Friday, October 11, 2013

From a Working Mom to a Stay at Home Mom:

*Before I begin.  I want everyone to know that this is in no way directed at any ONE person, whatsoever.  I have read MULTIPLE blogs lately that triggered this.  It has been weighing heavy and today, I'm letting it out.  I have many SAHM friends, whom I absolutely adore and would do anything for.  So please do not make assumptions! XO*

First, you are amazing.  Your day, every day, revolves around the children you chose to have, chose to stay at home with, whether it be because you simply cannot afford childcare, cannot see sending them off to any one stranger (or not a stranger at all), or because you feel that is what God wants you to do.  I applaud your willpower, your dedication, your messy houses; your days in PJs, your days running errands, your days that you just simply cannot  keep going because you are exhausted in every aspect.  You deserve rest.  You deserve recognition.  Your kids have the best kind of care out there: their mother, home, with them.

Working moms too though, deserve recognition.  My question is why society is still trying to see or prove who is better, more selfless, more strong willed.

Many of us work because we HAVE to.  Between car payments, mortgages and rent, utilities, student loans, past due credit cards, extremely high water bills - we have no choice.  Yes, we chose to have those things.  We chose to have cars and houses and go to school (or not, because I didn't finish, but I do have those devil loans to pay). 

Some of us enjoy work.  We take pride in contributing elsewhere in this world; sharing our good heart and empathy with others; communicating with adults who have kids and work, too.  Others wipe stranger's asses for a living or waitress tables to unappreciative, bitter old men.  I, personally, fight the fight against unemployment fraud.

Some of us are single.  With no child support in a one bedroom apartment with two kids and a crazy work schedule that absolutely drains us. Who, may or may not, need help from the governemt.  Who are then put in the "why did you have kids if you couldn't take care of them  yourself" catagory.  When many of them don't abuse the system at all, and as soon as they can, they will be cutting up those food stamp cards.

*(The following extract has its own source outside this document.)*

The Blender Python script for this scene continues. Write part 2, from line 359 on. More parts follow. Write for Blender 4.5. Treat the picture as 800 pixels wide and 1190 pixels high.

With working away from our kids also comes mixed emotions.  I dread every single day, only seeing my children for twenty minutes in the morning, before I drop them off at our (wonderful) sitter's house and kissing them goodbye for 10 hours, 5 days a week.  I look forward to picking them up, but quickly remember that dinner and baths take up the majority of our time in the evenings because bed time comes incrediby too fast.  I HAVE to have a schedule to make it work.  My kids have a 8pm bedtime because, if not, I get nothing done around the house, don't get a shower myself, and will never get to bed in time to get at least 7 hours of sleep.  I know I will not make all of their softball or baseball games, I know I will not be the "room mom" when they are in school, and that breaks my heart.  Then there is my awesome, even more selfless, busting-his-ass husband who literally has not seen his kids in 4 days because he works from before the sun comes up to after their bed time more nights than not.  When my 2 year old points at the garage door, or hears a car door slam, and immediately yells for Daddy, I usually break his heart because it is rarely him home before 8.  My 4 year old has to wait until Friday evenings to share all her creations at school with him, and tries so hard to remember every detail of her week so she can relay the excitement to him.

With BOTH of us working, it is hard.
With ONE parent working, it is hard.
Being a SAHM, it is hard.

The end.

1 comments:

Unknown said...

I absolutely love this. 100% - I don't even have children, yet, but with both spouses working and one working two jobs-we struggle with house chores and just keeping up with life. Then to had two precious children in the mix ...you are doing a perfect job with them..deserve all the respect in the world..you're a great mother and a good person. Love you!